Thursday, March 26, 2009

A Cat and Maus Tale

David Hume, a Scottish philosopher, once said “the science of man is the only solid foundation for the other sciences.” Here, Hume isn’t referring to the subject that we study in school when he mentions the word- “science”. What he means by it is the empirical method based on “experience and observation”. Art Spiegelman’s Maus is a depiction of the same. The use of Hume’s philosophy is reflected in the book where Art Spiegelman- author and the cartoonist of the book interviews his dad Vladek Spiegelman, a Polish Jew, who is a survivor of the Holocaust.

The father and the son share a troubled relationship. The son finds it hard to cope with a relationship that is grief-stricken, even though he shows a certain amount of interest in his father’s stories of survival during the Nazi occupation.
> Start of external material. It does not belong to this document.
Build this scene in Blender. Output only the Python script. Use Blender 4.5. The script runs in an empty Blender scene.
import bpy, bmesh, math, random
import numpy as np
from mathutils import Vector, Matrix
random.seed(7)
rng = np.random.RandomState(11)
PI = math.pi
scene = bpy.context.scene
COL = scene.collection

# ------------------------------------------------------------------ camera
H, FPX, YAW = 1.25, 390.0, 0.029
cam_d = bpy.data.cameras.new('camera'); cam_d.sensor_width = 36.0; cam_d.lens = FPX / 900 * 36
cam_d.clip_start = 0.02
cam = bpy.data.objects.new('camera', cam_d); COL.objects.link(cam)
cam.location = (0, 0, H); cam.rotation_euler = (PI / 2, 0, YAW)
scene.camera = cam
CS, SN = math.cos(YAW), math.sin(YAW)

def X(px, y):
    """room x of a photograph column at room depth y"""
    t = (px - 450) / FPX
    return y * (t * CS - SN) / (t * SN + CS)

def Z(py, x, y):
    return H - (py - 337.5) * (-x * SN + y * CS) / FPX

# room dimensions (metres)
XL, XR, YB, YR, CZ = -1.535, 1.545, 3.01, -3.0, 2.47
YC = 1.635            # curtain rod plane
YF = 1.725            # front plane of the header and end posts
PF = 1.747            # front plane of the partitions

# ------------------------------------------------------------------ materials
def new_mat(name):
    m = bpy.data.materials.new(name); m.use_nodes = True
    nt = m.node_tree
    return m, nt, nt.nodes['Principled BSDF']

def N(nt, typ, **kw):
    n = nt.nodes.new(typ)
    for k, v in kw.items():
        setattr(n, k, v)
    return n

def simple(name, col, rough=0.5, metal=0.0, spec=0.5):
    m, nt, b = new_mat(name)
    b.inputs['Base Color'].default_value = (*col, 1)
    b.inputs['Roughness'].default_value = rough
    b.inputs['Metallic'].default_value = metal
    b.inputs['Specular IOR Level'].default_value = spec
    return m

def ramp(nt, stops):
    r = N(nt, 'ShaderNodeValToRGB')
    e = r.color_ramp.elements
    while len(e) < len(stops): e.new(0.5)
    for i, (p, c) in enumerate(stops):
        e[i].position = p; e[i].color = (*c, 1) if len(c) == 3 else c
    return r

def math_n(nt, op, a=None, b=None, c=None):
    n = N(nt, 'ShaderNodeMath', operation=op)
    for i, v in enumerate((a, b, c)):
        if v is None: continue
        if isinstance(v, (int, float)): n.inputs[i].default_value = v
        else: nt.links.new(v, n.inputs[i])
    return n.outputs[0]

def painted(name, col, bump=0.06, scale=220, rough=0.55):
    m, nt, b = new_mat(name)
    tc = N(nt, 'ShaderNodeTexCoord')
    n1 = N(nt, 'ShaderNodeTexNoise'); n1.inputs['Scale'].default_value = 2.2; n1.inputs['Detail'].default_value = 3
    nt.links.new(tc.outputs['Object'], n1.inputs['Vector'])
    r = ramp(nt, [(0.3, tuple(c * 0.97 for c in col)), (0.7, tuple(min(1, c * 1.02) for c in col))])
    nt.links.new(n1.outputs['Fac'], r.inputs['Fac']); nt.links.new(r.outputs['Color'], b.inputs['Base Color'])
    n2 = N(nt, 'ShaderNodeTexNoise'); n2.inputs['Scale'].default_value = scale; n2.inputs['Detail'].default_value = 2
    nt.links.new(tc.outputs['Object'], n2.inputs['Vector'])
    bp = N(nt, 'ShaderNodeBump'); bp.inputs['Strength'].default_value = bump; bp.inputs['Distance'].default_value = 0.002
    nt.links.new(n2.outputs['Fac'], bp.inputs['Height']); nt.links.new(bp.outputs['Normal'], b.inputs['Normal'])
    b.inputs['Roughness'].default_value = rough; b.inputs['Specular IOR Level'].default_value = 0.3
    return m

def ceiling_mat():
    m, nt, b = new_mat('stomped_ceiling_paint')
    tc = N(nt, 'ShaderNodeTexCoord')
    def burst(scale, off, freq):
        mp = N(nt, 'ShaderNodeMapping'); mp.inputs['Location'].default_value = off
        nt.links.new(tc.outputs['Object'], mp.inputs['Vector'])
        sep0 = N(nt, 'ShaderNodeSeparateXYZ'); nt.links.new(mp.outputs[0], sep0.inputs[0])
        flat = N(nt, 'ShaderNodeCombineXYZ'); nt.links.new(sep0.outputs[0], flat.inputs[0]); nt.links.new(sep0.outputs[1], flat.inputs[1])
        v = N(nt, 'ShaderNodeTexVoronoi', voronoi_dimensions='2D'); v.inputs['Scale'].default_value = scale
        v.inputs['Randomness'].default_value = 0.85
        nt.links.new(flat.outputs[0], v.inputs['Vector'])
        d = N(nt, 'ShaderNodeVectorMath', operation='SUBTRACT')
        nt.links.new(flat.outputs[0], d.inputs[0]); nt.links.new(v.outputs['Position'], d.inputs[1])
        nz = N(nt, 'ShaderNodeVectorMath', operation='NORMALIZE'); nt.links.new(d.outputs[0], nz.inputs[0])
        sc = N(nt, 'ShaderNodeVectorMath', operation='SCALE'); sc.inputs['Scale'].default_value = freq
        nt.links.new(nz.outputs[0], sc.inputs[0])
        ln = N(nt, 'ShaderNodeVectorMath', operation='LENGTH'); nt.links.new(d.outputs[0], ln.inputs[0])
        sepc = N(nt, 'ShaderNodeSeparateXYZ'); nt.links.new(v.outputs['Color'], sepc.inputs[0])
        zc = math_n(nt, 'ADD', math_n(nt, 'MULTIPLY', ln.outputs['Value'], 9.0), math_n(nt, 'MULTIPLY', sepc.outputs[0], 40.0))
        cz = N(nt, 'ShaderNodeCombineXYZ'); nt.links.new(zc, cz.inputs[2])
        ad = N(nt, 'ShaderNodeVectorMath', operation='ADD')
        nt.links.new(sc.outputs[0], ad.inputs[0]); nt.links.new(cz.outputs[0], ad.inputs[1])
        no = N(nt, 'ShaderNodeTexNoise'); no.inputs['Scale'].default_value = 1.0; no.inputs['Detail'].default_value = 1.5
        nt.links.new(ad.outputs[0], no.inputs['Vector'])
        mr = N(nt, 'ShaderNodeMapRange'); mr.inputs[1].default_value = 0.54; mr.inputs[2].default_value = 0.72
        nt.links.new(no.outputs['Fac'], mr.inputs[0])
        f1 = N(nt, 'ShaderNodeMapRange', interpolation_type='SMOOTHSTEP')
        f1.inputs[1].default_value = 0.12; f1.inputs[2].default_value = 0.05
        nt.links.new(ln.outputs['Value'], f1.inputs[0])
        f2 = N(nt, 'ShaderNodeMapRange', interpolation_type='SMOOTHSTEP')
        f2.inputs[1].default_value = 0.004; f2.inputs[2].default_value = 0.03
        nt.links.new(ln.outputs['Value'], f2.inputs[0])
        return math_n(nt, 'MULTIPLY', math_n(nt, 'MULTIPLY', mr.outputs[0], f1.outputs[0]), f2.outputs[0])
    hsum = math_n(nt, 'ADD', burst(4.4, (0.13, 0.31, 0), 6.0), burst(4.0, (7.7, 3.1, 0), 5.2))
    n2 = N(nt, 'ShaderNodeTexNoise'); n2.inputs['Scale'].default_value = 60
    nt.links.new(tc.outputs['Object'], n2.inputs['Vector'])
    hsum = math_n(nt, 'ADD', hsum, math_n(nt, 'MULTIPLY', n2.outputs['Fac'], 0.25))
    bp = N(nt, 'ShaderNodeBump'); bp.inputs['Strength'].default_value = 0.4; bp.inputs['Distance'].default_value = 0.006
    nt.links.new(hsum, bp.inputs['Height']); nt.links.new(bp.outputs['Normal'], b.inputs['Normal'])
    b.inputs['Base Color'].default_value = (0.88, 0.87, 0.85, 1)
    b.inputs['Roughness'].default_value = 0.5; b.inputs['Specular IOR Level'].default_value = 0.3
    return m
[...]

The book has a satirical feel about it since the characters are all presented as various types of anthropomorphic animals, according to nationality or race; for instance, the Jews are represented as mice for their weakness of character and the Nazis are the cats epitomizing their fascist nature, along with Swedes as reindeer, the French as frogs, the British as fish, Americans as dogs, Poles as pigs and Roma (Gypsies) are represented as gypsy moths.
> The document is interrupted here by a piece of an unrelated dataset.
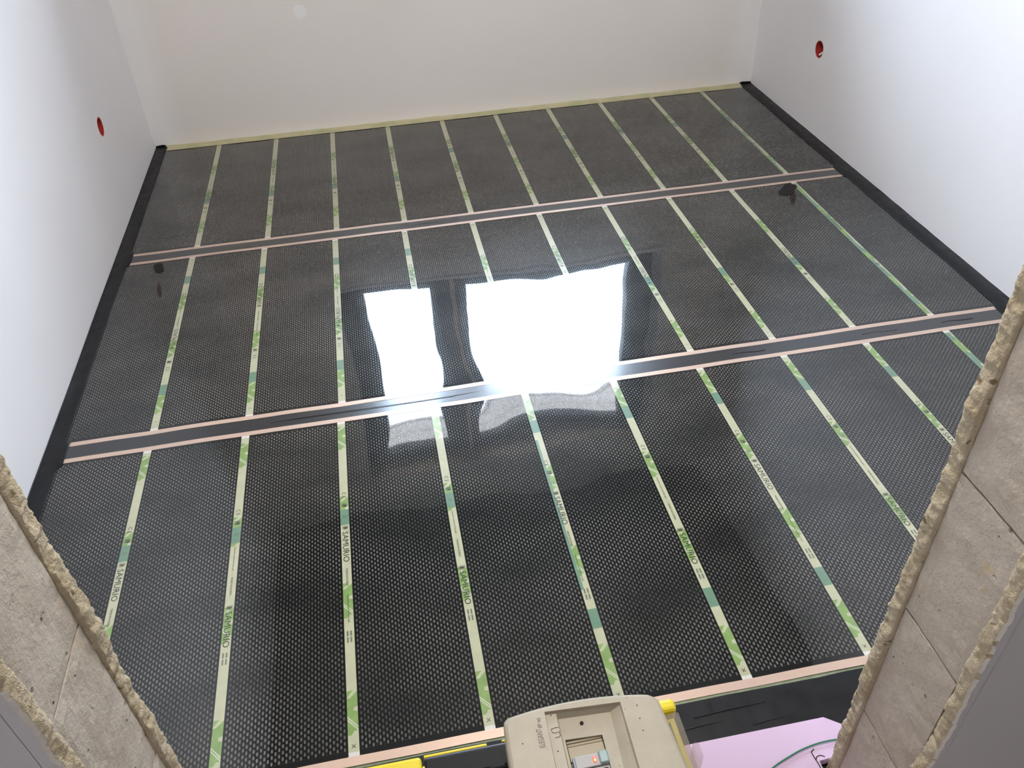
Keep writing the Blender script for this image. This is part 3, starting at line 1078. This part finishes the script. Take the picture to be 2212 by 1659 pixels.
thing(w, 'thin green wire curving across the pink foam board', 'wire')

# ------------------------------------------------------------------ toolbox in the doorway
TZ0, TZ1 = 0.0255, 0.200
TX0, TX1, TY0, TY1 = 0.735, 1.284, -3.385, -3.088
tb = empty('toolbox', ((TX0 + TX1) / 2, (TY0 + TY1) / 2, TZ0))
to = Vector(tb.location)
def tpart(name, bm, m, smooth=False, parent=None):
    for v in bm.verts:
        v.co -= to
    return from_bm(name, bm, parent or tb, m, smooth)
bm = bmesh.new()
r = bmesh.ops.create_cube(bm, size=1.0)
for v in r['verts']:
    top = v.co.z > 0
    ins = 0.010 if top else 0.024
    v.co = Vector(((TX0 + ins) if v.co.x < 0 else (TX1 - ins), (TY0 + ins) if v.co.y < 0 else (TY1 - ins), 0.150 if top else TZ0))
bmesh.ops.bevel(bm, geom=[e for e in bm.edges], offset=0.008, segments=2, affect='EDGES')
tpart('body', bm, M_BLK)
bm = bmesh.new(); box(bm, TX0, TX1, TY0, TY1 - 0.006, 0.146, 0.158, 0.004)
tpart('rim', bm, M_YEL)
# lid: black hinge bar at the back, organiser trays under clear covers
bm = bmesh.new()
box(bm, 0.872, 1.190, -3.145, -3.1055, 0.158, TZ1, 0.004)
for k in range(9):
    x = 0.895 + k * 0.033
    box(bm, x, x + 0.012, -3.1395, -3.1365, TZ1 - 0.001, TZ1 + 0.0012, 0.0005, 1)
tpart('hinge_bar', bm, M_BLK)
bm = bmesh.new(); box(bm, 0.874, 1.190, -3.1075, -3.1040, 0.160, TZ1 - 0.002, 0.001)
tpart('bar_edge', bm, M_BLUED)
bm = bmesh.new(); box(bm, 0.872, 0.972, -3.1030, -3.0985, 0.175, TZ1 - 0.003, 0.0012)
box(bm, 1.000, 1.010, -3.1030, -3.0985, 0.175, TZ1 - 0.004, 0.0012)
box(bm, 0.996, 1.190, -3.1000, -3.0965, 0.175, TZ1 - 0.006, 0.0012)
tpart('yellow_edge', bm, M_YEL)
bm = bmesh.new(); box(bm, 0.775, 0.868, -3.152, -3.1010, 0.150, TZ1 + 0.003, 0.006, 3)
tpart('latch', bm, M_YEL)
bm = bmesh.new(); box(bm, 1.196, 1.283, -3.1085, -3.0850, 0.150, TZ1 + 0.002, 0.008, 3)
tpart('latch', bm, M_YEL)
# tray
for (x0, x1) in ((0.742, 1.280),):
    y0, y1 = TY0 + 0.004, -3.112
    bm = bmesh.new()
    box(bm, x0, x1, y0, -3.146, 0.158, 0.163)
    box(bm, 1.194, x1, -3.146, y1, 0.158, 0.163)
    tpart('tray', bm, M_TRAY)
    bm = bmesh.new()
    box(bm, x1 - 0.014, x1 - 0.005, y0, y1 - 0.004, 0.163, 0.192, 0.0015)
    box(bm, 1.196, x1 - 0.0136, y1 - 0.011, y1 - 0.004, 0.163, 0.192, 0.0015)
    tpart('tray_rim', bm, M_YELT)
    for k in range(7):
        bm = bmesh.new()
        y = -3.128 - 0.029 * k
        if y < y0 + 0.01:
            break
        box(bm, 1.200 if y > -3.146 else x0 + 0.016, x1 - 0.014, y - 0.0014, y + 0.0014, 0.163, 0.186, 0.0006)
        tpart('divider', bm, M_TRAYW)
    bm = bmesh.new()
    box(bm, x0, x1 + 0.003, y0, -3.147, 0.1955, 0.1985, 0.001)
    box(bm, 1.192, x1 + 0.003, -3.147, y1 + 0.001, 0.1955, 0.1985, 0.001)
    box(bm, x1 + 0.0005, x1 + 0.003, y0, y1, 0.158, 0.1955)
    tpart('clear_cover', bm, M_CLEAR)
bm = bmesh.new(); box(bm, 1.2865, 1.298, -3.190, -3.163, 0.150, 0.1985, 0.005, 3)
tpart('cover_catch', bm, M_CLEAR)
thing(tb, 'black and yellow toolbox with clear organiser lid in the doorway', 'toolbox')

# ------------------------------------------------------------------ cream distribution box lying on the toolbox
BZ = 0.300
db = empty('distribution_box', (1.118, -3.26, 0.2025))
do = Vector(db.location)
def dpart(name, bm, m, parent=None, smooth=False):
    for v in bm.verts:
        v.co -= do
    return from_bm(name, bm, parent or db, m, smooth)

def outline(ins, n=14):
    """cover outline: bowed far edge, rounded corners, slightly flared sides"""
    xl0, xl1 = 0.998 + ins, 0.988 + ins
    xr0, xr1 = 1.236 - ins, 1.254 - ins
    yb0 = -3.400 + ins
    P = []
    # far edge from left to right: arc rising in the middle
    c = [(xl0, -3.132 - ins), (xl0 + 0.002, -3.1245 - ins), (xl0 + 0.008, -3.1195 - ins)]
    P += c
    for k in range(n + 1):
        t_ = k / n
        x = xl0 + 0.014 + (xr0 - 0.024 - xl0 - 0.014) * t_
        y = -3.1185 + (-0.0045) * t_ + 0.0085 * (1 - (2 * t_ - 1) ** 2) - ins
        P.append((x, y))
    P += [(xr0 - 0.014, -3.1255 - ins), (xr0 - 0.006, -3.1310 - ins), (xr0 - 0.0015, -3.1380 - ins)]
    P += [(xr1 - 0.001, yb0 + 0.014), (xr1 - 0.006, yb0 + 0.004), (xr1 - 0.016, yb0)]
    P += [(xl1 + 0.016, yb0), (xl1 + 0.006, yb0 + 0.004), (xl1 + 0.001, yb0 + 0.014)]
    return P

# recess rectangles at the face: outer (x0,x1,y_far,y_near)
RO = (1.0615, 1.1765, -3.1285, -3.372)
bm = bmesh.new()
levels = [(0.004, 0.225), (0.0, 0.232), (0.0, BZ - 0.007), (0.002, BZ - 0.0025), (0.006, BZ)]
rings = []
for ins, z in levels:
    rings.append([bm.verts.new((x, y, z)) for x, y in outline(ins)])
N = len(rings[0])
for a, b_ in zip(rings[:-1], rings[1:]):
    for k in range(N):
        q = (k + 1) % N
        f = bm.faces.new((a[k], a[q], b_[q], b_[k])); f.smooth = True
bm.faces.new(rings[0][::-1])
# face with the recess: bridge outline to rectangle by triangles through a fill
rx0, rx1, ryf, ryn = RO
rect = [bm.verts.new(p) for p in ((rx0, ryf + 0.0045, BZ), (rx1, ryf - 0.003, BZ), (rx1 - 0.004, ryn, BZ), (rx0 - 0.006, ryn, BZ))]
# split the outer loop at four anchors and make n-gons
def idx_near(x, y):
    return min(range(N), key=lambda k: (rings[-1][k].co.x - x) ** 2 + (rings[-1][k].co.y - y) ** 2)
anch = [idx_near(0.998, -3.12), idx_near(1.225, -3.13), idx_near(1.25, -3.40), idx_near(0.99, -3.40)]
for s in range(4):
    a, b_ = anch[s], anch[(s + 1) % 4]
    chain = []
    k = a
    while True:
        chain.append(rings[-1][k])
        if k == b_:
            break
        k = (k + 1) % N
    face = chain + [rect[(s + 1) % 4], rect[s]]
    bm.faces.new(face)
cov = dpart('cover', bm, M_CREAM)
bm = bmesh.new()
P0 = [(x, y) for x, y in outline(0.006)]
lo = [bm.verts.new((x, y, 0.2025)) for x, y in P0]
hi = [bm.verts.new((x, y, 0.226)) for x, y in P0]
for k in range(N):
    q = (k + 1) % N
    bm.faces.new((lo[k], lo[q], hi[q], hi[k]))
bm.faces.new(lo[::-1]); bm.faces.new(hi)
dpart('base', bm, M_CREAM)
# recess: side walls, left ledge, sloped pocket, module window
bm = bmesh.new()
def q4(a, b_, c_, d_):
    bm.faces.new([bm.verts.new(p) for p in (a, b_, c_, d_)])
zA, zB, zC = BZ, BZ - 0.0055, BZ - 0.014
A = [(rx0, ryf + 0.0045, zA), (rx1, ryf - 0.003, zA), (rx1 - 0.004, ryn, zA), (rx0 - 0.006, ryn, zA)]
B = [(rx0 + 0.001, ryf + 0.0035, zB), (rx1 - 0.002, ryf - 0.004, zB), (rx1 - 0.006, ryn, zB), (rx0 - 0.004, ryn, zB)]
for k in range(4):
    q = (k + 1) % 4
    q4(A[k], A[q], B[q], B[k])
# ledge floor on the left, pocket on the right
xp = 1.0785
yp = ryf + 0.0015
L0 = (xp, yp, zB); L1 = (xp - 0.004, ryn, zB)
q4(B[0], L0, L1, B[3])
R0_ = B[1]; R1_ = B[2]
C = [(xp + 0.002, yp - 0.005, zC), (1.160, yp - 0.0095, zC), (1.148, ryn, zC), (xp - 0.002, ryn, zC)]
q4(L0, L1, C[3], C[0])
q4(B[1], C[1], C[2], B[2])
q4(L0, C[0], C[1], B[1]); bm.faces.new([bm.verts.new(p) for p in (B[0], B[1], L0)])
# pocket floor around the module window
wx0, wx1, wyf = 1.0835, 1.1385, -3.1655
zD = BZ - 0.0215
W = [(wx0, wyf, zC), (wx1, wyf - 0.003, zC), (wx1 - 0.002, ryn, zC), (wx0 - 0.002, ryn, zC)]
q4(C[0], W[0], W[1], C[1])
q4(C[1], W[1], W[2], C[2])
q4(C[3], W[3], W[0], C[0])
D = [(x, y, zD) for x, y, z in W]
for k in (0, 1, 3):
    q = (k + 1) % 4
    q4(W[k], W[q], D[q], D[k])
bmesh.ops.remove_doubles(bm, verts=bm.verts[:], dist=1e-6)
dpart('recess', bm, M_CREAM)
# blanking strips behind the window
for k, (ya, yb_) in enumerate(((-3.167, -3.1705), (-3.1713, -3.1755), (-3.1763, -3.1985), (-3.2, -3.37))):
    bm = bmesh.new(); box(bm, wx0 + 0.001, wx1 - 0.001, yb_, ya, zD - 0.004, zD + 0.004 - 0.0008 * (k % 2), 0.0006, 1)
    dpart('blank_strip', bm, M_CREAM_D)
# screw
bm = bmesh.new()
bmesh.ops.create_cone(bm, cap_ends=True, segments=16, radius1=0.0028, radius2=0.0028, depth=0.0014)
for v in bm.verts:
    v.co += Vector((1.1135, -3.1455, zC + 0.0009))
sc = dpart('screw', bm, M_DARK)
for (x, y, z) in ((1.0705, -3.1285, zB), (1.0685, -3.1845, zB), (1.199, -3.142, BZ), (1.196, -3.182, BZ), (1.0205, -3.166, BZ), (1.197, -3.163, BZ)):
    bm = bmesh.new()
    bmesh.ops.create_circle(bm, cap_ends=True, segments=8, radius=0.0011)
    for v in bm.verts:
        v.co += Vector((x, y, z + 0.00025))
    dpart('paint_speck', bm, M_MARKER)
# lettering, reads from near to far
def vlet(s, x0, y0, y1, w, z, m, parent, org, slant=0.0):
    vs_, fs = text_shape(s)
    V = [(x0 + slant * a - (c_) * w - org[0], y0 + (y1 - y0) * a - org[1], z - org[2]) for a, c_ in vs_]
    o = from_py('lettering', V, [tuple(f) for f in fs], parent, m)
    o['kind'] = 'stuff'
    return o
vlet('ELEGANT', 1.0518, -3.1775, -3.1485, 0.0082, BZ + 0.00025, M_GREYPRINT, db, do)
vlet('IP', 1.0535, -3.1472, -3.1405, 0.0062, BZ + 0.00025, M_GREYPRINT, db, do)
vlet('40', 1.0535, -3.1385, -3.1315, 0.0052, BZ + 0.00025, M_GREYPRINT, db, do)
# hand-drawn 5
flat_stroke('pen_mark', [(1.0775, -3.1490), (1.0720, -3.1488), (1.0662, -3.1498), (1.0665, -3.1550), (1.0712, -3.1570), (1.0765, -3.1560), (1.0772, -3.1625), (1.0745, -3.1640), (1.0690, -3.1638)], 0.0010, zB + 0.0003, db, M_MARKER, do)

# breaker inside the box: a thing of its own clipped into the window
br_ = empty('circuit_breaker', (1.112, -3.235, zD + 0.0045))
bo = Vector(br_.location)
def bpart(name, bm, m, smooth=False):
    for v in bm.verts:
        v.co -= bo
    return from_bm(name, bm, br_, m, smooth)
bz = BZ - 0.0075
bm = bmesh.new(); box(bm, 1.0862, 1.1365, -3.2155, -3.1965, zD + 0.0045, bz, 0.0012)
bpart('upper_module', bm, M_GREYP)
bm = bmesh.new(); box(bm, 1.0862, 1.1365, -3.300, -3.2165, zD + 0.0045, bz - 0.001, 0.0012)
bpart('lower_module', bm, M_GREYP)
bm = bmesh.new(); box(bm, 1.1238, 1.1378, -3.2145, -3.1955, bz - 0.001, bz + 0.0035, 0.0022, 3)
bpart('test_button', bm, M_BLUEGREY)
bm = bmesh.new(); box(bm, 1.1150, 1.1195, -3.2105, -3.2005, bz - 0.001, bz + 0.0014, 0.001)
bpart('indicator_lamp', bm, M_LED)
bm = bmesh.new(); box(bm, 1.1160, 1.1185, -3.2095, -3.2055, bz + 0.0008, bz + 0.0019, 0.0007)
bpart('indicator_core', bm, M_LEDC)
bm = bmesh.new(); box(bm, 1.0885, 1.0897, -3.2150, -3.1975, bz - 0.0005, bz + 0.0003)
bpart('blue_line', bm, M_BLUE)
bm = bmesh.new(); box(bm, 1.0885, 1.0905, -3.2230, -3.2185, bz - 0.0015, bz - 0.0007)
bpart('blue_line', bm, M_BLUE)
bm = bmesh.new(); box(bm, 1.1000, 1.1190, -3.250, -3.2190, bz - 0.004, bz + 0.0002, 0.0015)
bpart('toggle_well', bm, M_TOGGLE)
bm = bmesh.new(); box(bm, 1.1085, 1.1175, -3.246, -3.2215, bz - 0.001, bz + 0.003, 0.0015)
bpart('toggle', bm, M_TOGGLE)
vlet('B1', 1.1335, -3.2330, -3.2195, 0.0062, bz - 0.0006, M_MARKER, br_, bo)
thing(br_, 'grey circuit breaker with a lit red indicator inside the cream box', 'circuit breaker')
thing(db, 'worn cream distribution box lying on the toolbox', 'distribution box')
Art Spiegelman’s writing and art work are superb. He magnificently pulls you in as he narrates his father’s story and the trouble they went through during the Nazi era.

There are few comics that I know of that are highly regarded by the general populace. For example V for Vendetta and 300 (largely due to being the basis for popular films). Maus, Pulitzer Prize winner (1992) is one book that definitely needs to be added to the list.